Histoire d’un effondrement
Tout ce petit monde évolue initialement en pleine affaire Mani Pulite (mains propres). Un brin d’histoire italienne moderne : au début des années 90, cette enquête d’envergure met à jour un système généralisé de détournements de fonds et de pots-de-vin. Résultat des courses : débâcle des partis traditionnels (Démocratie chrétienne, Parti socialiste), recomposition du paysage politique. Un « Nouvel Âge » se dessine progressivement qui s’avérera aussi gangrené que le précédent.

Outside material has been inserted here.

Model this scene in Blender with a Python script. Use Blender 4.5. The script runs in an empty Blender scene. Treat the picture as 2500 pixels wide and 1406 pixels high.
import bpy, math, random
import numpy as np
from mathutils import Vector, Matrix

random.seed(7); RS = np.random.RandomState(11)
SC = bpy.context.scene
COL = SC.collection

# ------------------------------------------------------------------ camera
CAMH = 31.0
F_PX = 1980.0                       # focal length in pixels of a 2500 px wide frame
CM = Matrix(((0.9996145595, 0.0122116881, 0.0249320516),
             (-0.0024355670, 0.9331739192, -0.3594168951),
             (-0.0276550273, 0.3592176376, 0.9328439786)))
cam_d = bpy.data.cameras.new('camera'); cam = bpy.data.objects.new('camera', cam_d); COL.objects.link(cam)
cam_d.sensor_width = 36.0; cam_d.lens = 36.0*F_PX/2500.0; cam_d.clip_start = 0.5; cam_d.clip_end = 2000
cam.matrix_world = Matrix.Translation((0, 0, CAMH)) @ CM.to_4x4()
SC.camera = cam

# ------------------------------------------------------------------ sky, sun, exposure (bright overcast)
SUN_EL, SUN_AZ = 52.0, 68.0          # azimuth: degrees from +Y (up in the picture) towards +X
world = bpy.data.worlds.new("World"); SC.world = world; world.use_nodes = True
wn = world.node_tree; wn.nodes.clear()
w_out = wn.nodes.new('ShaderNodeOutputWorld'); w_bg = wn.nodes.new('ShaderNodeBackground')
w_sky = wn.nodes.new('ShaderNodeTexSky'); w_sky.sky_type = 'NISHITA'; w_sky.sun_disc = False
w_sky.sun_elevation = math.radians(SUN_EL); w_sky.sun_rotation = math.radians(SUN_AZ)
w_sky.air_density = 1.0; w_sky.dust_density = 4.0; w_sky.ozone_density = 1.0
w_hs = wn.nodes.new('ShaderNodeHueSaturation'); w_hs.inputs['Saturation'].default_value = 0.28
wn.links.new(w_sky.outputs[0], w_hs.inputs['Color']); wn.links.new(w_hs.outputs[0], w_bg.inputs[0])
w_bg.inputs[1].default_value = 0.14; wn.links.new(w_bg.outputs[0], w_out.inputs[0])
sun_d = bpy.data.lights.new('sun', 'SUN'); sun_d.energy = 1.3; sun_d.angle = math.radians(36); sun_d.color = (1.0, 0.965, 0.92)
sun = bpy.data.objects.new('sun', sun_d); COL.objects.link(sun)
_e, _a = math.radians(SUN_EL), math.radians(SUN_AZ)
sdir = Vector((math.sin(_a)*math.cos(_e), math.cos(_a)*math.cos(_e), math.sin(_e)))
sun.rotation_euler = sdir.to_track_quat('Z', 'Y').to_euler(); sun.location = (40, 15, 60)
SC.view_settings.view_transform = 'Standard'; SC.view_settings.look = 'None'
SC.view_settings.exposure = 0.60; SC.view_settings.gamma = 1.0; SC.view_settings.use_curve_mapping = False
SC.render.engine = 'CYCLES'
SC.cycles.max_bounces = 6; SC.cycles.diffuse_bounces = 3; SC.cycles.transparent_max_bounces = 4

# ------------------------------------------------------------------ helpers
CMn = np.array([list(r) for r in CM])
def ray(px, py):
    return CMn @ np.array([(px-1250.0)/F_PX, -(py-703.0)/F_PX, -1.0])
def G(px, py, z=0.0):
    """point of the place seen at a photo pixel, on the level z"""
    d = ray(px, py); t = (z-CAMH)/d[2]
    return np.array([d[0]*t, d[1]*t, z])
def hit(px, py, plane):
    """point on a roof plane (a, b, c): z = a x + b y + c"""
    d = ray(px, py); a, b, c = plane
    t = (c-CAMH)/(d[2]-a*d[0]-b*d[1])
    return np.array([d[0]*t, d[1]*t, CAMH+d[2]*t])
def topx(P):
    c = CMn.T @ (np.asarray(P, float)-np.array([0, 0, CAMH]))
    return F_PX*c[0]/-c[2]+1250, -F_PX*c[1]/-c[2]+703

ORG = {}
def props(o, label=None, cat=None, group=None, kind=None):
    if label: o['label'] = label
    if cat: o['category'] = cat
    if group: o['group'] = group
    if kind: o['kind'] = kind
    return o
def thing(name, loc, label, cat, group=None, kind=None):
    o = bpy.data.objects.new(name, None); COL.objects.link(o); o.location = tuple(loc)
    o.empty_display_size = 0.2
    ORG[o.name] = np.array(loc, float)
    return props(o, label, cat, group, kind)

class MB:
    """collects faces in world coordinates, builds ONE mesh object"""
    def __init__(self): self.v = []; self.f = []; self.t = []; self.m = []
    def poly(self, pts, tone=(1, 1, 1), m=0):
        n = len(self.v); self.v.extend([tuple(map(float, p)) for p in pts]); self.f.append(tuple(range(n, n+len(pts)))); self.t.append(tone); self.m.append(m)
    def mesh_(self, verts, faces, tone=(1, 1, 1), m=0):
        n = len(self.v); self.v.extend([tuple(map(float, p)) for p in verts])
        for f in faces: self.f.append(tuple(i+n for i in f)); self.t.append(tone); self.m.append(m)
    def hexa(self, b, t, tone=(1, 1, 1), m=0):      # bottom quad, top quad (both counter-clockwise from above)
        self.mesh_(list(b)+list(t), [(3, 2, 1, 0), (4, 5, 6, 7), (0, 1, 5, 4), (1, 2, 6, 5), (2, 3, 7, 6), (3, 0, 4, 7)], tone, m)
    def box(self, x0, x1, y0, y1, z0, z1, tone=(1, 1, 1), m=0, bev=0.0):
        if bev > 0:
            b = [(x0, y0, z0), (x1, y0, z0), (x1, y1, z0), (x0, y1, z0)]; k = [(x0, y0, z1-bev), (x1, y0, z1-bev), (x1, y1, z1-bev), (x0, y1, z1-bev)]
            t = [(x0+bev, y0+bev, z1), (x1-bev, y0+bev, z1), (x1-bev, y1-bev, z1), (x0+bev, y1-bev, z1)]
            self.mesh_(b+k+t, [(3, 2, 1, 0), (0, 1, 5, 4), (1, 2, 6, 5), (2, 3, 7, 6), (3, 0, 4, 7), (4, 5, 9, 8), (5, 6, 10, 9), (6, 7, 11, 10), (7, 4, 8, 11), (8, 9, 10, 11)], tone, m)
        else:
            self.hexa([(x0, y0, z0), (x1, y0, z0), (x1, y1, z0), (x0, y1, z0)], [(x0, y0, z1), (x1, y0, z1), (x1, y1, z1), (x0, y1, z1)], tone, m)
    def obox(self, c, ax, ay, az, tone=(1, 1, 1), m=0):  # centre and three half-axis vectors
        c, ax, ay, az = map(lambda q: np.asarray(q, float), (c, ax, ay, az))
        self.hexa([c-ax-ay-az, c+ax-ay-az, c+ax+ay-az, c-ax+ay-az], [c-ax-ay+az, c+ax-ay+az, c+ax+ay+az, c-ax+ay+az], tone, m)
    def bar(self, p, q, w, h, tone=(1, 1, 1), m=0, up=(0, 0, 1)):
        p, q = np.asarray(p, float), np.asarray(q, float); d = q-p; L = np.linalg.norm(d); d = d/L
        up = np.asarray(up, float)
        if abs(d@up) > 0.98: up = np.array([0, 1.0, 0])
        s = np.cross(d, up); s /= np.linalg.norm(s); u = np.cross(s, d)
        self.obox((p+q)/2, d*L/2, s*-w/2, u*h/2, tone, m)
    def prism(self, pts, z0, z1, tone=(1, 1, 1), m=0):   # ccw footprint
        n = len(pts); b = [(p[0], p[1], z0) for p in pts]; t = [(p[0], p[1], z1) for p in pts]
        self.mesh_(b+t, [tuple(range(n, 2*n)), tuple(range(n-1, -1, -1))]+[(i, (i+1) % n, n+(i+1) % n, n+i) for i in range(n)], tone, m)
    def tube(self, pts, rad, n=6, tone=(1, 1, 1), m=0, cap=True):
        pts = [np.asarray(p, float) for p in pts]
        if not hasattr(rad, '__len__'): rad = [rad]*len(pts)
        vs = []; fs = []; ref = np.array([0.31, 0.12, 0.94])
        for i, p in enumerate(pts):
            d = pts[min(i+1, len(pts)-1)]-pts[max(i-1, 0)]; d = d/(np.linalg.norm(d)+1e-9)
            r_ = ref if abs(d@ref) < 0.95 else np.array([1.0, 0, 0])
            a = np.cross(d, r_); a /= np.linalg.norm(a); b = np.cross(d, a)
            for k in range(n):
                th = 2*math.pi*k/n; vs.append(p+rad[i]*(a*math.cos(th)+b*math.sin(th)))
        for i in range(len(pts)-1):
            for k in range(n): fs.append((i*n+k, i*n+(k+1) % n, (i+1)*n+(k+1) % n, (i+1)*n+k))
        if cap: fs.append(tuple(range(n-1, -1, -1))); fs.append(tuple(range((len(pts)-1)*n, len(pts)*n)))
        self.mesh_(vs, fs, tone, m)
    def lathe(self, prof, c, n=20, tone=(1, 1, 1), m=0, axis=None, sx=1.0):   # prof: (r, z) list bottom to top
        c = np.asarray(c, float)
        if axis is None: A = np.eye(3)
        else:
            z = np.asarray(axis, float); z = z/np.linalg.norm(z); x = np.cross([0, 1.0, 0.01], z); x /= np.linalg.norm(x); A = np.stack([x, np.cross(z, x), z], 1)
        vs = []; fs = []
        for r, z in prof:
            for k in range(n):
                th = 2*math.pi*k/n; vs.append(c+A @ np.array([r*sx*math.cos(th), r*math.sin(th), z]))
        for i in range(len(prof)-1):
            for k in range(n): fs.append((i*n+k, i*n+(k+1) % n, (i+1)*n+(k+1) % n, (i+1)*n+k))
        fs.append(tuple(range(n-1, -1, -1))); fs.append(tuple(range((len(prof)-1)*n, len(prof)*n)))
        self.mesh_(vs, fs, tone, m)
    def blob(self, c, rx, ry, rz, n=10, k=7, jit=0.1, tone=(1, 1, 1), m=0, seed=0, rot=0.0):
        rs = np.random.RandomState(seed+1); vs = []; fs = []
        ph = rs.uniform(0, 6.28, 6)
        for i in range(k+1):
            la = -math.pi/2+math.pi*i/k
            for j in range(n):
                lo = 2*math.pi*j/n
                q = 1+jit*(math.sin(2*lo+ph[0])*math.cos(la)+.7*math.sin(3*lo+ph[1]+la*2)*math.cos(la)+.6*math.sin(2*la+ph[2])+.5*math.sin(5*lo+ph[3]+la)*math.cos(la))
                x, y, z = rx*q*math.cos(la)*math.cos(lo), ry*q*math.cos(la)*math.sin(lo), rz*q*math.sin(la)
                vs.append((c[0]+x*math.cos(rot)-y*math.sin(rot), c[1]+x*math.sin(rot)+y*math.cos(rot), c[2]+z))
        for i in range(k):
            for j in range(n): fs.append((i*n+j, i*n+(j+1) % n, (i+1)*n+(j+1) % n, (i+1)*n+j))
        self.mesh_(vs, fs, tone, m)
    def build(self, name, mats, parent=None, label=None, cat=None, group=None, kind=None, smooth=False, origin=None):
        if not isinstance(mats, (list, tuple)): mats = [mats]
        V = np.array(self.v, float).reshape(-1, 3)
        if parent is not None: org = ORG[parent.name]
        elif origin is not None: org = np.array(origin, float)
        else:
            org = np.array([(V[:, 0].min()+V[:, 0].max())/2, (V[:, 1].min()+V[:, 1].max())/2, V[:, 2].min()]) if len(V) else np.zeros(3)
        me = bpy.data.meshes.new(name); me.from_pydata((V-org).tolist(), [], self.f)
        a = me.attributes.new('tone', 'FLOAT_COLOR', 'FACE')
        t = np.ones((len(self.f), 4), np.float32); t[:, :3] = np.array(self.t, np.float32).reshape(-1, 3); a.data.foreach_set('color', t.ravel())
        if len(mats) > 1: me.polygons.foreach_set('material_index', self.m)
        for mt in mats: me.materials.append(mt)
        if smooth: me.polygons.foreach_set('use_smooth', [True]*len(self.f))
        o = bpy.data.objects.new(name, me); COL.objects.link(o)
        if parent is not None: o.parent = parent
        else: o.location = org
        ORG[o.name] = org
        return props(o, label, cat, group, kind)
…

Déclinée sur ces trois années clés que sont 1992, 1993 et 1994, la montée en puissance de Berlusconi s’opère sur fond de procès (le fameux procès Enimont qui va entraîner le naufrage du PS de Craxi), d’attentats mafieux de Florence, Rome et Milan, de campagne électorale ultra-marketée. L’atmosphère, qui n’est pas à la confiance, déséquilibre les alliances, met en péril les relations ; les individus, passionnés, extrêmes, font écho à cette instabilité institutionnelle et sociale.
Une trilogie réaliste et ambitieuse
D’où la mise en valeur de la valse hésitation amoureuse entre Veronica, Leonardo et Pietro, trouple qui ne dit pas son nom et dont chacun.e à sa façon érige le monde de demain, qui avec son cynisme et son sens de la manipulation, qui avec son charme et ses atouts féminins, qui avec sa brutalité et son virilisme. L’occasion pour les créateurs/réalisateur de la série Alessandro Fabbri, Ludovica Rampoldi, Stefano Sardo, Giuseppe Gagliardi de mettre en évidence l’importance du marketing et des médias dans cette transformation qui ne fait que rebattre les cartes sans rien changer fondamentalement. Car la corruption demeure, financière, sexuelle, morale.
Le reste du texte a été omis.